WHAT TO PRODUCE
Don't include pictures. Quote the lines below from the first through the line that contains "COL = S.collection".

INFORMATION SHOWN

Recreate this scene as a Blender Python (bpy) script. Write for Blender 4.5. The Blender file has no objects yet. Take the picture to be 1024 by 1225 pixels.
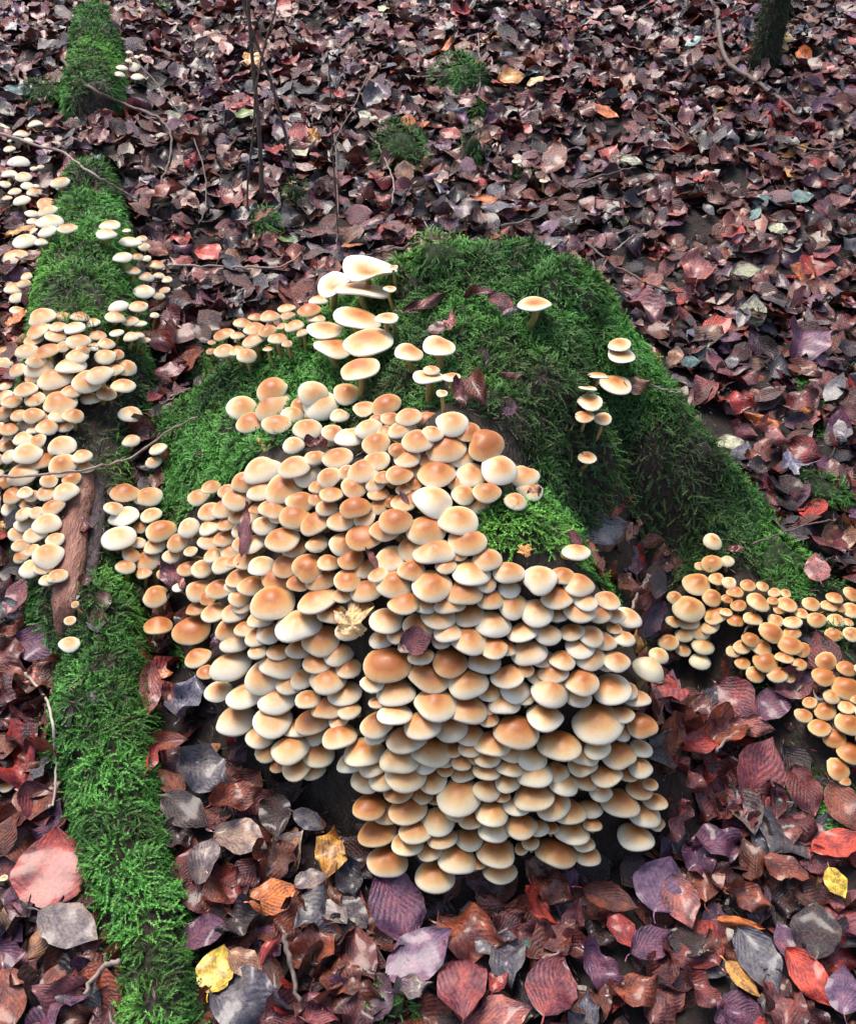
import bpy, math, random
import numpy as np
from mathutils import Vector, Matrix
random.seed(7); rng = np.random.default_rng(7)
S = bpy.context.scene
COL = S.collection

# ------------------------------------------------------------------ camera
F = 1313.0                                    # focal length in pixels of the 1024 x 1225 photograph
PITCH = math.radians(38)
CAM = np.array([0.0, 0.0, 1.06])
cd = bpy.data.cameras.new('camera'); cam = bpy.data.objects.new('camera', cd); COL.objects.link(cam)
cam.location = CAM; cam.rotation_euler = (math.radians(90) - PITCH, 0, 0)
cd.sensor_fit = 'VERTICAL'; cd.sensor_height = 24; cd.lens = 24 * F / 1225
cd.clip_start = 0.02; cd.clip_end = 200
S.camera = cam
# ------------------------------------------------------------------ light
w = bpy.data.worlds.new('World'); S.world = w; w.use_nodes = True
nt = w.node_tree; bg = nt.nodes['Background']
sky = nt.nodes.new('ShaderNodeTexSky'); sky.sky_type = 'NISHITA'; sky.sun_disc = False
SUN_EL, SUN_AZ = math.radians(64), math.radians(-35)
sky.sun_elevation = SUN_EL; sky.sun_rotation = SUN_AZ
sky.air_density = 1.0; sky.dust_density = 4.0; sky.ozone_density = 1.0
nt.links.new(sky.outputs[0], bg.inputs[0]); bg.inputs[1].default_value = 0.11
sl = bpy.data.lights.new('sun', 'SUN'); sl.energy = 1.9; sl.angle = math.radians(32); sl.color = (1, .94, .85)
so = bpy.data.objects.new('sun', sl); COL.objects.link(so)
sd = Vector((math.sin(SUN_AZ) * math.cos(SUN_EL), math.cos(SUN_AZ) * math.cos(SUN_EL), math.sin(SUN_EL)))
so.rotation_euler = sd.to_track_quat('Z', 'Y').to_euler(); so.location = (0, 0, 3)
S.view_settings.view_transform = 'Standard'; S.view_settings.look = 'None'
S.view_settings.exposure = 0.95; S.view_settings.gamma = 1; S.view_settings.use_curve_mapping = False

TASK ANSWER
Recreate this scene as a Blender Python (bpy) script. Write for Blender 4.5. The Blender file has no objects yet. Take the picture to be 1024 by 1225 pixels.
import bpy, math, random
import numpy as np
from mathutils import Vector, Matrix
random.seed(7); rng = np.random.default_rng(7)
S = bpy.context.scene
COL = S.collection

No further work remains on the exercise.